Throw these contradictory phrases together without radical rethinking of the "global competition" scam, and we are simply stuck in a hopeless trap again, along with our Siberian brothers and sisters.

No option should be off the table.

That's potentially good news.

Intensive forest management on high quality coastal sites may provide more stable employment on a smaller land base.

So far, this has meant using the best land to produce artificially-fertilized intensely knotty junkwood plantations for disposable wood products, producing more GHG's and running down the carbon sink in the soils. We desperately need a whole new model!

Small scale privatization on these sites may provide economic incentives for developing a new forest sector from the ashes of the coastal industry.

It could mean an inhabitory ecoforestry that provides communities of forest dwellers with stable modest incomes, but that will require radical tenure and land reform.

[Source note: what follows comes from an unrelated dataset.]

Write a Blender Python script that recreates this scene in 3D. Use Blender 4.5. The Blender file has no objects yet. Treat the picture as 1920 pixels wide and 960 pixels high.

Considering that we have a whole progression of younger generations that are doomed to being landless by the the current real-estate investment orgy, I would hope that the idea of Crown Woodlots that you can also live on would be considered legitimate tenure reform.

Timber management organizations could possibly manage BC forests for a wider range of values with attendant criteria and indicators, and provide the competitive log market called for in the Peel report. There are good examples from other jurisdictions. These and many other options must be considered and discussed.

In the face of all this mild-mannered talk of tenure diversity, the government over the last 10 years has pulled out all the stops to permit timber corporations to engineer a staggering consolidation and monopolization of ownership and tenure in BC. TIMO's like Timberwest and Brookfield's subsidiaries, who now basically own most of the private AND public forests of Vancouver Island, are part of the problem, not the solution! Their publicly-stated agenda on private forest lands is to liquidate timber assets and convert "suitable" land to real estate. After all, the government DID incinerate the Forest Land Reserve Act recently. Call me paranoid, but the fact that Timberwest is a primary sponsor of this Forum, maybe even helped write this contradictory preamble, sets up another talk-and-log/flog situation, since the chickens are hardly going to pull off a coup in tenure reform while the foxes are all around the room. But don't let that scare you away. The radical voices in this province need to be there, to be heard.

Since things are still sliding downhill in BC's forests, as well as in terms of transgenerational equity, we're at the point where a social revolution in land reform on the scale seen in some Southern hemisphere countries might now be carefully considered. Any real change on the ground seems inextricably tied to resolution of aboriginal land claims, and relocalization by establishing Community Forest Trusts to finally dismantle a defunct corporate-colonial tenure system.